Today’s Congress has abdicated responsibility for the bureaucracy. The old Senators—the Robert Byrds who stayed in Congress for 30 years—made the bureaucracy fear them. When they summoned officials to committee hearings, they showed they knew just as much as the bureaucrats did, because they’d been studying policy for just as long. Now the bureaucrats know a lot more than Congress.

Official government photo of U.S. Congressman Newt Gingrich. Public domain, from the Biographical Directory of the United States Congress.
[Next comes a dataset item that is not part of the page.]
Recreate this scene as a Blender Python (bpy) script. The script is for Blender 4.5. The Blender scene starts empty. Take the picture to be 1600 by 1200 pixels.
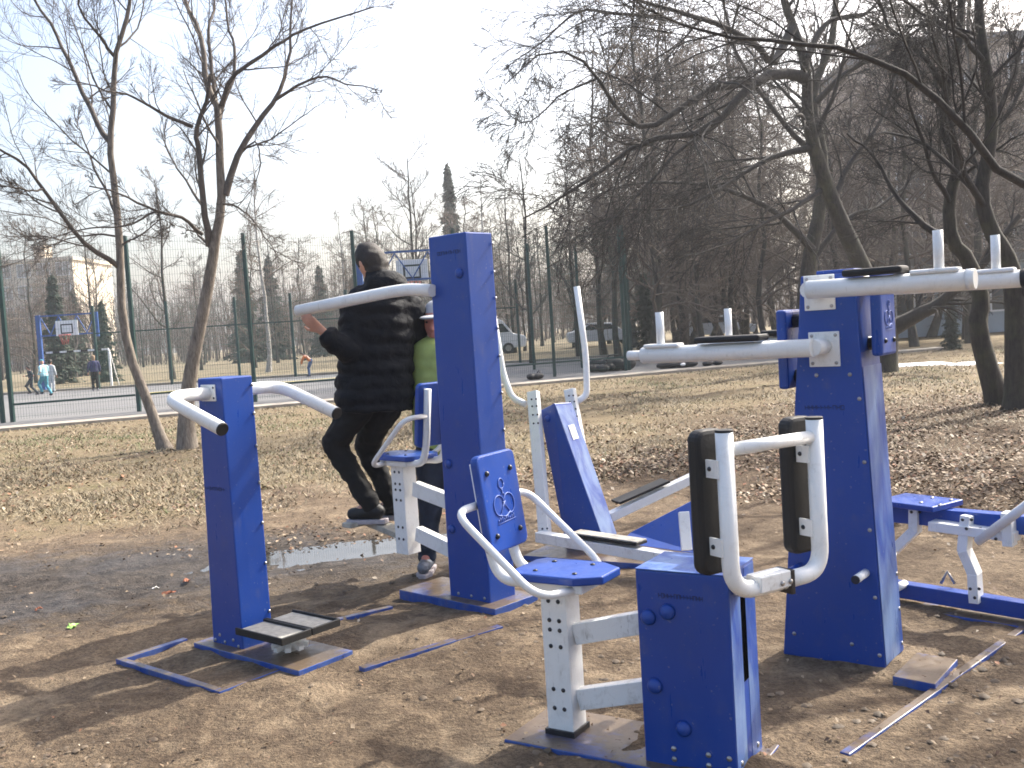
import bpy, bmesh, math, random
import numpy as np
from mathutils import Vector, Matrix, noise

# ------------------------------------------------------------------ camera, sky, sun, exposure
SC = bpy.context.scene
COL = SC.collection
FPX, PITCH, ROLL, EYE = 1556.0, math.radians(3.27), math.radians(3.58), 1.5
_f = Vector((0, math.cos(PITCH), -math.sin(PITCH)))
_u0 = Vector((0, math.sin(PITCH), math.cos(PITCH)))
_r0 = Vector((1, 0, 0))
_r = _r0 * math.cos(ROLL) - _u0 * math.sin(ROLL)
_u = _r0 * math.sin(ROLL) + _u0 * math.cos(ROLL)
cam_d = bpy.data.cameras.new('camera')
cam = bpy.data.objects.new('camera', cam_d)
COL.objects.link(cam)
cam_d.sensor_width = 36.0
cam_d.lens = FPX / 1600 * 36.0
cam_d.clip_start, cam_d.clip_end = 0.05, 2000
cam.matrix_world = Matrix(((_r.x, _u.x, -_f.x, 0), (_r.y, _u.y, -_f.y, 0), (_r.z, _u.z, -_f.z, EYE), (0, 0, 0, 1)))
SC.camera = cam
cam_d.dof.use_dof = False

SUN_EL, SUN_AZ = math.radians(42), math.radians(51)      # azimuth from +Y towards +X
world = bpy.data.worlds.new('World')
SC.world = world
world.use_nodes = True
wn = world.node_tree
sky = wn.nodes.new('ShaderNodeTexSky')
sky.sky_type = 'NISHITA'
sky.sun_disc = False
sky.sun_elevation = SUN_EL
sky.sun_rotation = SUN_AZ
sky.air_density, sky.dust_density, sky.ozone_density = 1.0, 6.0, 1.0
wn.nodes['Background'].inputs['Strength'].default_value = 0.15
wn.links.new(sky.outputs[0], wn.nodes['Background'].inputs['Color'])
sun_d = bpy.data.lights.new('sun', 'SUN')
sun_d.energy = 4.0
sun_d.angle = math.radians(0.55)
sun_d.color = (1.0, 0.95, 0.86)
sun = bpy.data.objects.new('sun', sun_d)
COL.objects.link(sun)
S = Vector((math.sin(SUN_AZ) * math.cos(SUN_EL), math.cos(SUN_AZ) * math.cos(SUN_EL), math.sin(SUN_EL)))
sun.rotation_euler = S.to_track_quat('Z', 'Y').to_euler()
sun.location = S * 40
SC.view_settings.view_transform = 'Standard'
SC.view_settings.look = 'None'
SC.view_settings.gamma = 1.0
SC.view_settings.use_curve_mapping = False
SC.view_settings.exposure = 1.32
SC.cycles.filter_width = 1.7

# ------------------------------------------------------------------ measuring helpers (photo point at a real distance -> world point)
def at(u, v, y):
    d = _f + _r * ((u - 800) / FPX) + _u * ((600 - v) / FPX)
    return Vector((0, 0, EYE)) + d * (y / d.y)
def gr(u, v, z=0.0):
    d = _f + _r * ((u - 800) / FPX) + _u * ((600 - v) / FPX)
    return Vector((0, 0, EYE)) + d * ((z - EYE) / d.z)

# ------------------------------------------------------------------ materials
MATS = {}
class NT:
    def __init__(s, name):
        m = bpy.data.materials.new(name); m.use_nodes = True
        s.m = m; s.t = m.node_tree; s.b = s.t.nodes['Principled BSDF']; MATS[name] = m
    def n(s, typ, **kw):
        x = s.t.nodes.new(typ)
        for k, v in kw.items(): setattr(x, k, v)
        return x
    def l(s, a, b): s.t.links.new(a, b)
    def coord(s, which='Object', scale=None):
        c = s.n('ShaderNodeTexCoord').outputs[which]
        if scale is not None:
            mp = s.n('ShaderNodeMapping'); mp.inputs['Scale'].default_value = scale; s.l(c, mp.inputs[0]); c = mp.outputs[0]
        return c
    def noise(s, scale, detail=4, rough=.55, co=None, dist=0.0):
        x = s.n('ShaderNodeTexNoise'); x.inputs['Scale'].default_value = scale
        x.inputs['Detail'].default_value = detail; x.inputs['Roughness'].default_value = rough
        x.inputs['Distortion'].default_value = dist
        if co is not None: s.l(co, x.inputs['Vector'])
        return x.outputs['Fac']
    def ramp(s, fac, stops):
        x = s.n('ShaderNodeValToRGB'); e = x.color_ramp.elements
        while len(e) < len(stops): e.new(0.5)
        for i, (p, c) in enumerate(stops):
            e[i].position = p; e[i].color = (c, c, c, 1) if not isinstance(c, tuple) else (*c, 1)
        s.l(fac, x.inputs[0]); return x.outputs[0]
    def mix(s, fac, a, b, mode='MIX'):
        x = s.n('ShaderNodeMix', data_type='RGBA', blend_type=mode)
        for sock, v in ((x.inputs[0], fac), (x.inputs[6], a), (x.inputs[7], b)):
            if isinstance(v, (int, float)): sock.default_value = v
            elif isinstance(v, tuple): sock.default_value = (*v, 1)
            else: s.l(v, sock)
        return x.outputs[2]
    def math(s, op, a, b=0.0, clamp=False):
        x = s.n('ShaderNodeMath', operation=op, use_clamp=clamp)
        for sock, v in ((x.inputs[0], a), (x.inputs[1], b)):
            if isinstance(v, (int, float)): sock.default_value = v
            else: s.l(v, sock)
        return x.outputs[0]
    def bump(s, h, strength=.3, dist=.01):
        x = s.n('ShaderNodeBump'); x.inputs['Strength'].default_value = strength; x.inputs['Distance'].default_value = dist
        s.l(h, x.inputs['Height']); s.l(x.outputs[0], s.b.inputs['Normal'])
    def col(s, c):
        if isinstance(c, tuple): s.b.inputs['Base Color'].default_value = (*c, 1)
        else: s.l(c, s.b.inputs['Base Color'])
    def rough(s, v):
        if isinstance(v, (int, float)): s.b.inputs['Roughness'].default_value = v
        else: s.l(v, s.b.inputs['Roughness'])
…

Democrats began weakening committees in 1974, after Watergate. Republicans went further in 1994, when Newt Gingrich tried to nationalize the elections through the “Contract With America.” Tom Delay, Majority Leader under Speaker Gingrich, admitted that this meant taking on the committees. They set limits on how long you could chair a committee; they bypassed the committee process to bring forward legislation written by task forces; and they dramatically slashed funding for committee staff. It seemed a return to the second, speaker and party-dominated era. But they drained Congress of policy expertise, and, in reducing institutional allegiance to committees, they reduced allegiance to the institution of Congress itself. Today, the speaker leads Congress but cannot count on loyalty. Speakers Boehner and Ryan could not drive the agenda, and Speaker Pelosi contends with challenges from first-term congresswomen like Ocasio Cortez.

If you don’t have institutionalists, you don’t have an institution. Separation of powers is predicated on the idea that “ambition must be made to counter ambition,” with the interests of the official tied to the constitutional rights of the body where they serve. We’ve destroyed that connection. Some people declare Congress obsolete. Compared to the presidency, it’s ineffectual.

Yet we did not have to end up here. Studying the history of Congress shows us alternatives to the present moment. If we lose Congress, we lose the one thing American constitutionalism has contributed to western civilization: government by elected representatives. This alone allows a workable government based on republican principles.